Have you ever wondered how Washington Brown actually figures out the amount of deductions you will receive?
Well, tax legislation sets down the way in which to calculate depreciation using the diminishing value method.
Basically, you take the number 200 and divide it by the item’s effective life. For example, 10 years, and express that as a percentage (200/10 = 20% in this example).
The depreciation rate applies to the diminished value of the asset after it has been depreciated each year.
Take, for example, a $10,000 asset with a useful life of 10 years. Hence a 20% diminishing value depreciation rate, as we just explained.
You could claim a $2,000 deduction in your first year (i.e. $10,000 x 20%), a $1,600 deduction in your second year (i.e. ($10,000 – $2,000) x 20%) and so on. These amounts continue to reduce in subsequent years. You would only claim a $268 deduction in your tenth year.
The diminishing value method is generally preferred. This is because a tax dollar saved today is worth more than a tax dollar saved in a later year. Also, if you’re planning on upgrading that item in the next couple of years, this gets the most out of your claim as soon as possible.
Speak with Australia’s Property Depreciation Experts, Washington Brown, and maximise the tax deductions you can claim on your investment property today.
Now, let’s work through a diminishing value calculation.

EXAMPLE: Let’s say you re-carpet your unit (which is an investment property) at a cost of $4,000. Carpet has a 10-year effective life and you could calculate the diminishing value depreciation as follows:
Year 1 – $4,000 x 25% = $1,000
Year 2 – ($4,000 – $1,000) = $3,000 x 25% = $750
Year 3 – ($3,000 – $750) = $2,250 x 25% = $562.50
And so on, and so on.
While still on this topic of plant and equipment depreciation, it is worth reiterating that there are some special rules that apply to lower cost assets.
You can claim an immediate deduction, (i.e. 100% of the cost price) for items costing $300 or less.
Items which cost more than $300, but less than $1,000, can be allocated to a ‘low value pool’ and are depreciated at 37.5% per year under the diminishing value method.
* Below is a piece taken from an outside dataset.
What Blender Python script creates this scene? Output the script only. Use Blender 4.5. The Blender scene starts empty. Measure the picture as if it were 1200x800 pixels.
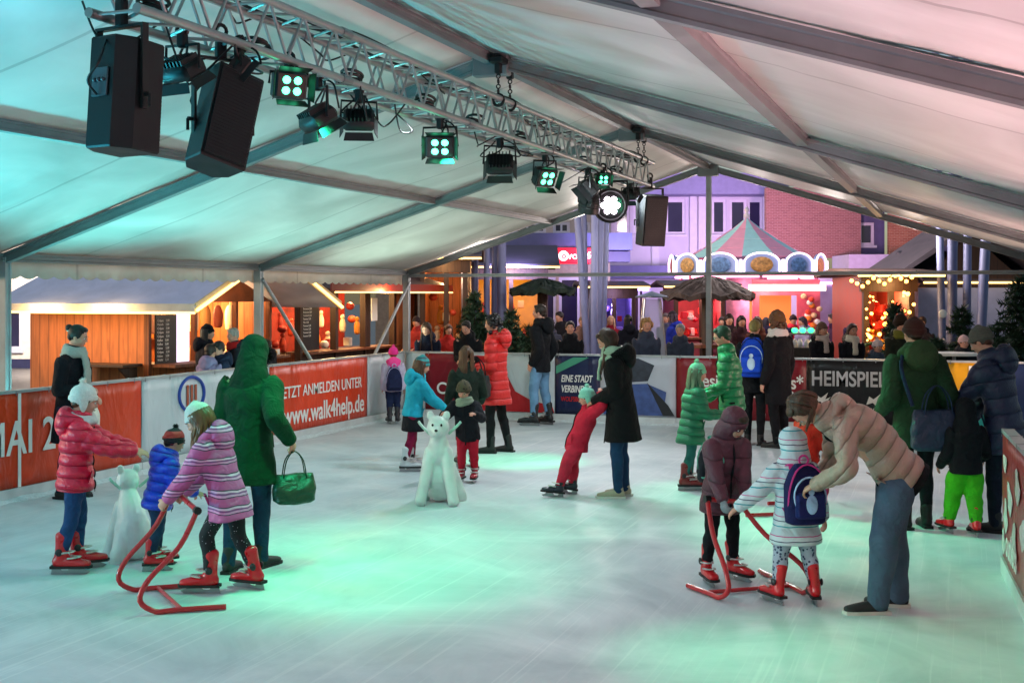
import bpy, bmesh, math, random, time
T0 = time.time()
from mathutils import Vector, Matrix, Euler
V = Vector
R = math.radians
random.seed(11)
SC = bpy.context.scene
COL = SC.collection

# ------------------------------------------------------------------ camera
CAMH, FPX, YAW = 1.97, 1450.0, R(20.1)
cd = bpy.data.cameras.new('camera'); cam = bpy.data.objects.new('camera', cd); COL.objects.link(cam)
cam.location = (0, 0, CAMH); cam.rotation_euler = (R(90), 0, YAW)
cd.sensor_width = 36; cd.lens = FPX / 1200 * 36; cd.shift_y = -55 / 1200
cd.clip_start = .05; cd.clip_end = 600
SC.camera = cam
RT = V((math.cos(YAW), math.sin(YAW), 0)); FW = V((-math.sin(YAW), math.cos(YAW), 0))

def at(px, Z, z=0.0):            # a point seen at photo column px, Z metres deep, at height z
    return RT * ((px - 600) / FPX * Z) + FW * Z + V((0, 0, z))
def hz(py, Z): return CAMH + (345 - py) / FPX * Z
def g(px, py):                   # ground point
    return at(px, CAMH * FPX / (py - 345))

# ------------------------------------------------------------------ world, sun, exposure
w = bpy.data.worlds.new('World'); SC.world = w; w.use_nodes = True
nt = w.node_tree; bg = nt.nodes['Background']
sky = nt.nodes.new('ShaderNodeTexSky'); sky.sky_type = 'NISHITA'; sky.sun_disc = False
SUN_EL, SUN_AZ = 13.0, 250.0
sky.sun_elevation = R(SUN_EL); sky.sun_rotation = R(SUN_AZ); sky.altitude = 100; sky.dust_density = 2
nt.links.new(sky.outputs[0], bg.inputs[0]); bg.inputs[1].default_value = 0.11
sl = bpy.data.lights.new('sun', 'SUN'); sl.energy = .5; sl.angle = R(14); sl.color = (1, .93, .88)
so = bpy.data.objects.new('sun', sl); COL.objects.link(so)
so.rotation_euler = V((-math.sin(R(SUN_AZ)) * math.cos(R(SUN_EL)), -math.cos(R(SUN_AZ)) * math.cos(R(SUN_EL)), -math.sin(R(SUN_EL)))).to_track_quat('-Z', 'Y').to_euler()
SC.view_settings.view_transform = 'Standard'; SC.view_settings.look = 'None'
SC.view_settings.gamma = 1; SC.view_settings.exposure = 0.5; SC.view_settings.use_curve_mapping = False
SC.render.engine = 'CYCLES'
SC.cycles.max_bounces = 7; SC.cycles.diffuse_bounces = 4; SC.cycles.glossy_bounces = 3
SC.cycles.transmission_bounces = 4; SC.cycles.transparent_max_bounces = 8
SC.cycles.use_denoising = True; SC.cycles.sample_clamp_indirect = 6
SC.cycles.caustics_reflective = False; SC.cycles.caustics_refractive = False

def lamp(kind, name, loc, target, energy, color, size=.2, cone=60, blend=.6, shape=None):
    l = bpy.data.lights.new(name, kind); l.energy = energy; l.color = color
    if kind == 'SPOT': l.spot_size = R(cone); l.spot_blend = blend; l.shadow_soft_size = size
    elif kind == 'POINT': l.shadow_soft_size = size
    elif kind == 'AREA': l.size = size
    o = bpy.data.objects.new(name, l); COL.objects.link(o); o.location = loc
    if target is not None: o.rotation_euler = (V(target) - V(loc)).to_track_quat('-Z', 'Y').to_euler()
    return o
# the wash lights hung on the truss: green ones on the ice, cyan ones up into the left of the roof, rose ones up into the right
GRN = (.02, 1, .42)
for i, (sy, tx, ty, e, c) in enumerate([(7.0, *g(400, 660)[:2], 150, 72), (9.2, *g(600, 605)[:2], 150, 60), (8, *g(380, 670)[:2], 100, 80),
        (11.9, *g(1050, 640)[:2], 420, 44), (13.4, *g(850, 580)[:2], 330, 38), (6.6, *g(1040, 785)[:2], 330, 36), (9.3, *g(300, 640)[:2], 80, 50),
        (13.6, *g(610, 540)[:2], 260, 34), (14.2, *g(820, 500)[:2], 200, 26)]):
    lamp('SPOT', 'stage_lamp_beam', (-3.9, sy, 3.1), (tx, ty, 0), e * 1.35, GRN, .1, c, 1)
# coloured uplighters standing behind the boards: cyan on the left, rose on the right
for x, y, tx, e, c in ((-9.3, 1.6, -4.6, 560, (.01, .56, .82)), (-9.3, 4.6, -4.6, 600, (.02, .62, .82)), (-9.3, 7.6, -4.6, 560, (.05, .72, .80)), (-9.3, 10.8, -4.8, 440, (.14, .80, .78)), (-9.3, 14.0, -5.0, 330, (.34, .88, .78)), (-9.3, 17.4, -5.5, 280, (.6, .9, .74)),
                       (1.2, 17.4, -2, 150, (1, .66, .52)), (1.5, 14.2, -2.4, 260, (1, .56, .5)), (1.35, 8.0, -2.4, 300, (1, .5, .5)), (1.25, 5.2, -2.2, 380, (1, .48, .5)), (1.2, 2.0, -1.8, 480, (1, .42, .48))):
    lamp('SPOT', 'uplighter_beam', (x, y, .62), (tx, y + .4, 3.9), e * 1.4, c, .25, 122, 1)
lamp('SPOT', 'stage_lamp_beam', (-4.3, 5.3, 3.25), (-9, 8.0, 3.6), 90, (.03, .7, 1), .2, 150, 1)
# white floods that light the rink
for sy, e in ((1.2, 110), (8.5, 70), (12.6, 150), (15.6, 150)):
    lamp('SPOT', 'flood_lamp_beam', (-4.0, sy, 3.25), (-4.2, sy + .4, 0), e, (.84, .95, 1), .18, 165, .4)

# ------------------------------------------------------------------ materials
MATS = {}
def newmat(name):
    m = bpy.data.materials.new(name); m.use_nodes = True
    n = m.node_tree; return m, n, n.nodes['Principled BSDF']
def N(n, t, **kw):
    x = n.nodes.new(t)
    for k, v in kw.items(): setattr(x, k, v)
    return x
def srgb(h):
    h = h.lstrip('#'); f = lambda c: c / 12.92 if c <= .04045 else ((c + .055) / 1.055) ** 2.4
    return tuple(f(int(h[i:i + 2], 16) / 255) for i in (0, 2, 4))
def mat(name, color, rough=.6, metal=0, var=.12, vs=6, bump=0, bs=30, dist=.01, emit=0, spec=.5, alpha=1, sheen=0, coat=0, stretch=None):
    if name in MATS: return MATS[name]
    if isinstance(color, str): color = srgb(color)
    m, n, b = newmat(name); L = n.links
    tc = N(n, 'ShaderNodeTexCoord'); mp = N(n, 'ShaderNodeMapping'); L.new(tc.outputs['Object'], mp.inputs[0])
    if stretch: mp.inputs['Scale'].default_value = stretch
    b.inputs['Roughness'].default_value = rough; b.inputs['Metallic'].default_value = metal
    b.inputs['Specular IOR Level'].default_value = spec
    if sheen: b.inputs['Sheen Weight'].default_value = sheen
    if coat: b.inputs['Coat Weight'].default_value = coat
    b.inputs['Base Color'].default_value = (*color, 1)
    if var:
        t = N(n, 'ShaderNodeTexNoise'); t.inputs['Scale'].default_value = vs; t.inputs['Detail'].default_value = 5; L.new(mp.outputs[0], t.inputs[0])
        r = N(n, 'ShaderNodeMapRange'); r.inputs[1].default_value = .3; r.inputs[2].default_value = .7; r.inputs[3].default_value = 1 - var; r.inputs[4].default_value = 1 + var; L.new(t.outputs[0], r.inputs[0])
        h = N(n, 'ShaderNodeHueSaturation'); h.inputs['Color'].default_value = (*color, 1); L.new(r.outputs[0], h.inputs['Value']); L.new(h.outputs[0], b.inputs['Base Color'])
        r2 = N(n, 'ShaderNodeMapRange'); r2.inputs[3].default_value = max(0, rough - .1); r2.inputs[4].default_value = min(1, rough + .1); L.new(t.outputs[0], r2.inputs[0]); L.new(r2.outputs[0], b.inputs['Roughness'])
    if bump:
        t2 = N(n, 'ShaderNodeTexNoise'); t2.inputs['Scale'].default_value = bs; t2.inputs['Detail'].default_value = 4; t2.inputs['Distortion'].default_value = .6; L.new(mp.outputs[0], t2.inputs[0])
        bp = N(n, 'ShaderNodeBump'); bp.inputs['Strength'].default_value = bump; bp.inputs['Distance'].default_value = dist; L.new(t2.outputs[0], bp.inputs['Height']); L.new(bp.outputs[0], b.inputs['Normal'])
    if emit:
        b.inputs['Emission Color'].default_value = (*color, 1); b.inputs['Emission Strength'].default_value = emit
    MATS[name] = m; return m
def cloth(hexc, rough=.85, fold=.9, glossy=False):
    nm = 'cloth_%s_%s%s' % (hexc.strip('#'), 'g' if glossy else 'm', '')
    return mat(nm, hexc, .42 if glossy else rough, var=.16, vs=9, bump=fold, bs=11, dist=.035, spec=.5 if glossy else .22)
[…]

Note, however, that an asset is depreciated at 18.75% in the year that it is added to the low value pool.
Generally speaking, it pays to have a little bit of tax knowledge. It’s worth remembering that individual items under $300 can be written off immediately and if your portion of a more expensive item is under $300, you can still write that off too.
5 Tips for Maximising Property Depreciation Deductions Using the Diminishing Value Method
1. Opt for assets with shorter lifespans: Assets with shorter effective lives allow you to claim deductions faster. For example, a $1,000 asset with a 5-year effective life would result in a $400 claim in the first year, whereas a $1,000 asset with a 10-year effective life would only have a $200 claim in the first year. An example of a rental property asset with a shorter lifespan could be a carpet (8 Years) compared to floating timber flooring (15 Years).
2. Choose plant & equipment assets over capital works: For instance, installing $4,000 worth of carpet may enable a depreciation claim of approximately $1,000 in the first year. In comparison, if tiles were installed for $6,000, the claim would be around $150.
3. Take advantage of Immediate Write-off Provisions: Although not directly related to the diminishing value method, this provision allows you to front-load your deductions. Assets classified as Plant & Equipment costing less than $300 can be claimed immediately in their entirety, rather than being depreciated over time.
4. Split deductions among property owners: If you co-own the property with another individual or entity, consider splitting the deductions between the owners. This strategy allows each owner to claim the assets separately. For example, if your 50% share reduces the cost of an asset from $500 to $250, you can claim the entire $250 immediately.
5. Install new plant & equipment assets after moving out: To claim depreciation using the diminishing value method for residential Plant & Equipment assets, they must be brand new. If you are residing in the property, it is advisable to install these assets after you move out to avoid the Australian Taxation Office (ATO) treating them as “previously used” and potentially denying any deductions.
Note: It is crucial to consult with a qualified quantity surveyor to calculate and claim depreciation deductions accurately.